◆ Problem requirements:
Records follow. Pull out every line that contains "Measure".
* * *
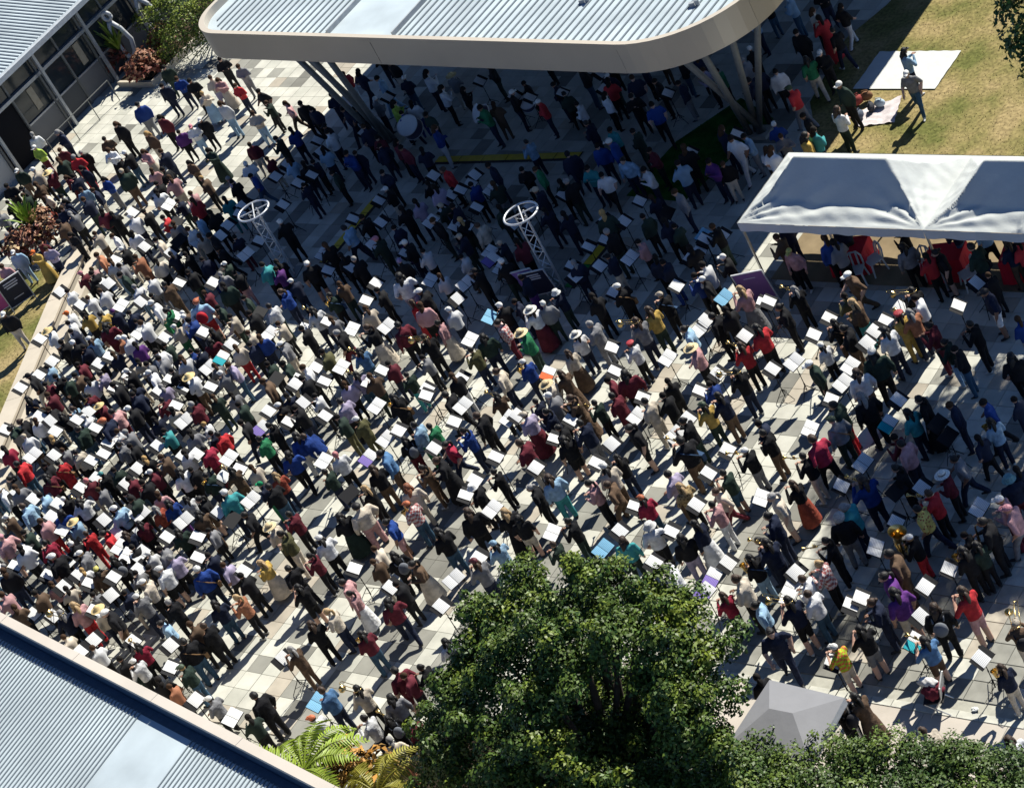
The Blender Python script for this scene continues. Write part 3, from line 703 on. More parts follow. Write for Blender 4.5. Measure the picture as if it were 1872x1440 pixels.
def tree(name, label, base, h, clumps, per, lsize, young, seed, group=None, trunk_r=.2, mat=None, palette=(DARKG, MIDG, YELG), cat='tree'):
    t = thing(name, label, cat, base, 0, group)
    b = Vector(base); r = random.Random(seed); cl = [((c[0]-b.x, c[1]-b.y, c[2]-b.z), rad) for c, rad in clumps]
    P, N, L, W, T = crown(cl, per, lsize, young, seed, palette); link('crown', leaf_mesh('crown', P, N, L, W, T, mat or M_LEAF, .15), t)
    mb = MB(); mb.tube([(0, 0, 0), (.05, .03, h*.25), (0, 0, h*.5)], [trunk_r*1.3, trunk_r, trunk_r*.8], 9); mb.build('trunk', M_BARK, t, smooth=True)
    mb = MB(); pick = cl if len(cl) < 26 else r.sample(cl, 26)
    for c, rad in pick:
        st = Vector((0, 0, h*r.uniform(.22, .5))); c = Vector(c); md = st.lerp(c, .5)+Vector((r.uniform(-.2, .2), r.uniform(-.2, .2), r.uniform(.0, .3)))
        mb.tube([st, md, c], [trunk_r*.45, trunk_r*.28, .025], 6)
    mb.build('limb', M_BARK, t, smooth=True)
    return t
def shell_clumps(c, r, n, seed, rmin, rmax, low=-.25):
    rr = random.Random(seed); out = []
    tries = 0
    while len(out) < n and tries < 6000:
        tries += 1
        d = Vector((rr.gauss(0, 1), rr.gauss(0, 1), rr.gauss(0, 1))).normalized()
        if d.z < low: continue
        k = rr.uniform(.62, 1.0); p = (c[0]+d.x*r[0]*k, c[1]+d.y*r[1]*k, c[2]+d.z*r[2]*k); rad = rr.uniform(rmin, rmax)
        if all((Vector(p)-Vector(q)).length > .78*min(rad, s)+.35*max(rad, s) for q, s in out): out.append((p, rad))
    return out
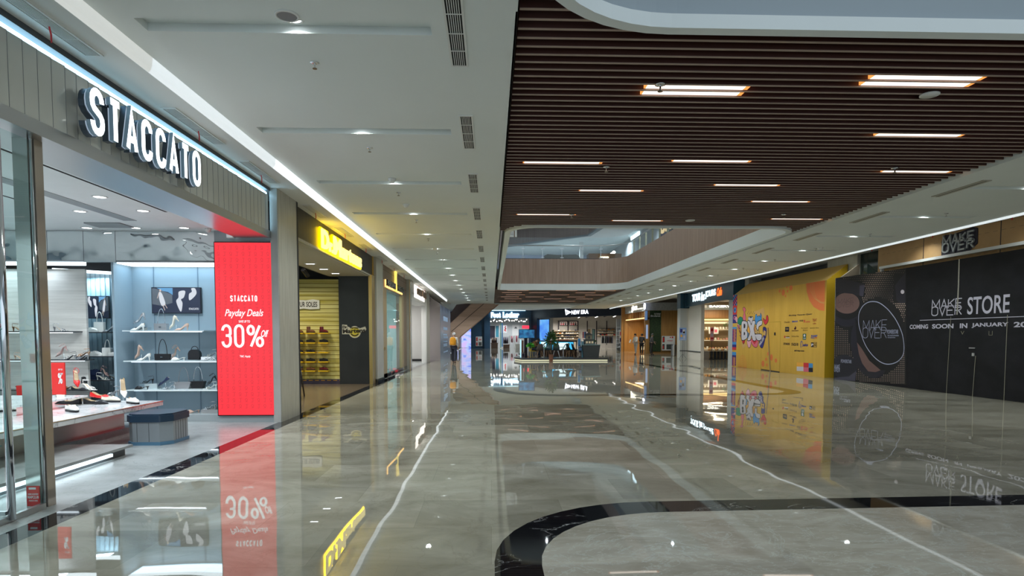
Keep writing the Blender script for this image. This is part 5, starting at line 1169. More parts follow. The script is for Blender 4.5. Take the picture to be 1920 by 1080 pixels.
# swatches
for x0, y0, x1, y1, m_ in ((579, 905, 634, 940, P_YE), (579, 938, 634, 976, P_W), (634, 908, 676, 946, P_RD), (634, 946, 676, 982, P_PK), (676, 912, 709, 948, P_BL), (676, 948, 709, 984, P_K)):
    b.prism([h_(x0, y0), h_(x1, y0+(x1-x0)*.04), h_(x1, y1), h_(x0, y1-(x1-x0)*.04)], .003, .005, m_)
b.build('printed_shapes', parent=t)
# text of tenants
b = MB(fx); e8 = lambda x0, y0, x1, y1: pxrect(fx, 1455+x0/8.644, 580+y0/8.644, 1455+x1/8.644, 580+y1/8.644)
def tt(s_, x0, y0, x1, y1, m_, bo=.02, sh=0):
    r = e8(x0, y0, x1, y1); dv = (y1-y0)*0; text(b, s_, *r, .003, m_, bo, sh, th=.001)
tt('Exciting Tenants Open:', 208, 62, 590, 118, P_K, .02, .35)
T1 = pm('print_brown', 110, 80, 30); T2 = pm('print_blue_ink', 40, 70, 150); T3 = pm('print_maroon', 60, 20, 25); T4 = pm('print_rust', 150, 50, 30); T5 = pm('print_badge_green', 30, 90, 70)
tt('Chandar', 132, 190, 228, 222, T1); tt('IMAX', 262, 182, 358, 212, T2, .05); tt('FOOD', 384, 168, 442, 200, P_K); tt('X', 445, 168, 478, 215, P_RD, .05); tt('CHANGE', 480, 190, 552, 214, P_RD, .02); tt('TISAT', 590, 150, 665, 198, T4); tt('a dine', 598, 215, 650, 242, T4)
r = e8(148, 284, 214, 362); b.box(*r, .003, .005, P_K); r = e8(155, 308, 205, 332)
text(b, 'TONY', *r, .005, P_CR, .01, th=.001)
b.prism([fx.uv(1455+x/8.644, 580+y/8.644) for x, y in ((315, 268), (332, 300), (322, 328), (300, 326), (292, 308), (308, 295))], .003, .005, T3); tt('URBAN MEATS', 255, 338, 365, 356, T3, .03)
tt('Rempah', 410, 292, 515, 318, T1, .005); tt('Bistro', 440, 325, 515, 350, T1, .005); tt('MAISON FÉRRE', 553, 290, 698, 312, T1, .01)
r = e8(132, 425, 152, 465); b.ell((r[0]+r[1])/2, (r[2]+r[3])/2, (r[1]-r[0])/2, (r[3]-r[2])/2, .003, .005, P_RD, 12); tt('Coffee', 160, 432, 222, 452, P_K); r = e8(156, 454, 224, 466); b.box(*r, .003, .005, P_W)
tt('TOUS les JOURS', 250, 428, 370, 456, T1, .01)
r = e8(435, 396, 490, 492); b.box(*r, .003, .005, T5); r = e8(448, 404, 478, 446); b.ell((r[0]+r[1])/2, (r[2]+r[3])/2, (r[1]-r[0])/2, (r[3]-r[2])/2, .005, .006, P_W, 14); r = e8(442, 458, 484, 482); text(b, 'COFFEE', *r, .005, P_W, .01, th=.001)
tt('PLANET', 570, 416, 676, 448, T2, .05, .2); tt('SPORTS', 566, 454, 622, 470, T2, .03); tt('ASIA', 628, 454, 668, 470, P_RD, .03)
tt('STEVE MADDEN', 120, 543, 225, 577, P_K, .02); r = e8(252, 545, 360, 590); strokes(b, 'STACCATO', *r, .022, .003, .005, P_K, gap=.25)
cu, cv = fx.uv(1455+415/8.644, 580+572/8.644); b.stroke([(cu+.10*math.cos(rad(a_))*.8, cv+.13*math.sin(rad(a_))) for a_ in range(-40, 260, 20)], .03, .003, .005, T2); tt('asics', 440, 552, 520, 598, P_NV, .04, .2)
r = e8(568, 537, 612, 612); b.box(*r, .003, .005, P_K); r = e8(574, 556, 608, 596); text(b, 'P', *r, .005, P_W, .04, th=.001); r = e8(612, 537, 662, 612); b.stroke([(r[0], r[2]), (r[1], r[2]), (r[1], r[3]), (r[0], r[3])], .012, .003, .005, P_K); tt('NEW', 620, 552, 656, 572, P_K); tt('ERA', 620, 577, 656, 597, P_K)
tt('and many more', 298, 658, 458, 688, P_K, .03, .3); b.build('lettering', parent=t)
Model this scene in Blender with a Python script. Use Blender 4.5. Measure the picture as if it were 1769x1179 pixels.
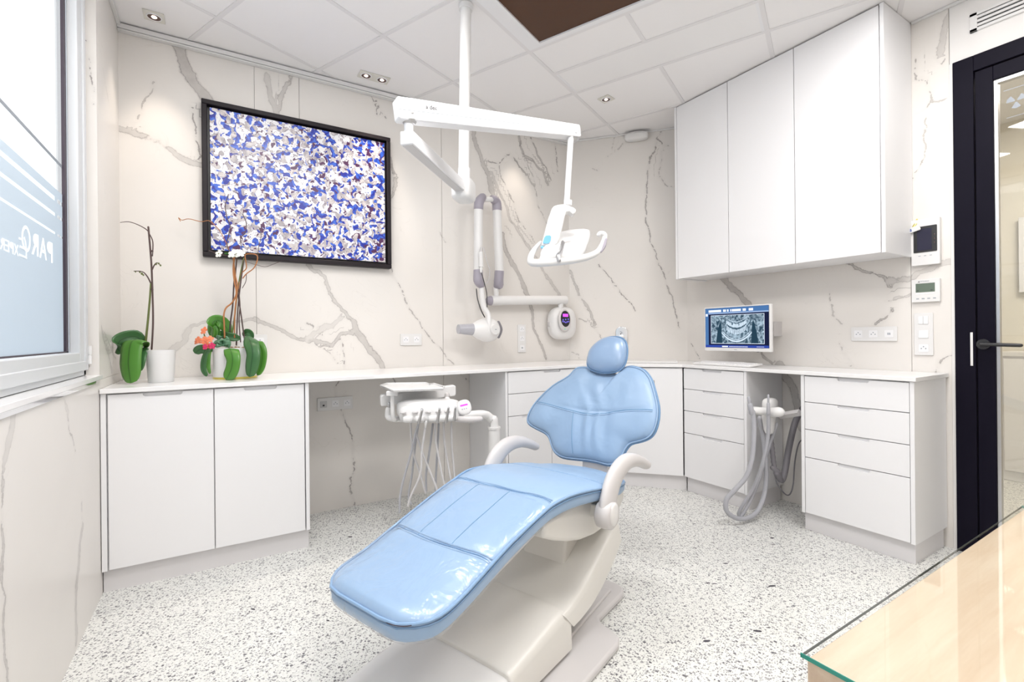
import bpy, bmesh, math, random
import numpy as np
from mathutils import Vector, Matrix, noise
random.seed(7)
for o in list(bpy.data.objects): bpy.data.objects.remove(o)
SC = bpy.context.scene
COL = SC.collection

# ------------------------------------------------------------------ camera, world, light, exposure
CAM = Vector((0, 0, 1.14)); YAW = .5486; ROLL = -.0098; FPX = 819.6; PX, PY = 881.7, 580.75
FW = Vector((math.sin(YAW), math.cos(YAW), 0)); RT0 = Vector((math.cos(YAW), -math.sin(YAW), 0)); UP0 = Vector((0, 0, 1))
RT = RT0*math.cos(ROLL) + UP0*math.sin(ROLL); UP = UP0*math.cos(ROLL) - RT0*math.sin(ROLL)
cd = bpy.data.cameras.new('camera'); cam = bpy.data.objects.new('camera', cd); COL.objects.link(cam)
cam.matrix_world = Matrix(((RT.x, UP.x, -FW.x, 0), (RT.y, UP.y, -FW.y, 0), (RT.z, UP.z, -FW.z, CAM.z), (0, 0, 0, 1)))
cd.sensor_width = 36; cd.lens = 36*FPX/1769; cd.shift_x = (884.5-PX)/1769; cd.shift_y = (PY-589.5)/1769; cd.clip_start = .02
SC.camera = cam
SC.view_settings.view_transform = 'Standard'; SC.view_settings.look = 'None'; SC.view_settings.gamma = 1
SC.view_settings.use_curve_mapping = False; SC.view_settings.exposure = EXPOSURE = 0.27
W = bpy.data.worlds.new('daylight'); SC.world = W; W.use_nodes = True
W.node_tree.nodes['Background'].inputs[0].default_value = (.92, .965, 1, 1)
W.node_tree.nodes['Background'].inputs[1].default_value = 1.5

def area(name, loc, size, power, color=(1, 1, 1), rot=(0, 0, 0), sy=None, portal=False):
    l = bpy.data.lights.new(name, 'AREA'); l.energy = power; l.color = color; l.shape = 'RECTANGLE'
    l.size = size; l.size_y = sy or size
    o = bpy.data.objects.new(name, l); o.location = loc; o.rotation_euler = rot; COL.objects.link(o)
    if portal: l.cycles.is_portal = True
    return o
GT = .4296
area('window_portal', (-.60, 1.5, 1.87), 1.75, 1, rot=(0, -math.pi/2, 0), sy=2.5, portal=True)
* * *
◆ Problem solution:
The Blender Python script for this scene continues. Write part 3, from line 703 on. More parts follow. Write for Blender 4.5. Measure the picture as if it were 1872x1440 pixels.
Model this scene in Blender with a Python script. Use Blender 4.5. Measure the picture as if it were 1769x1179 pixels.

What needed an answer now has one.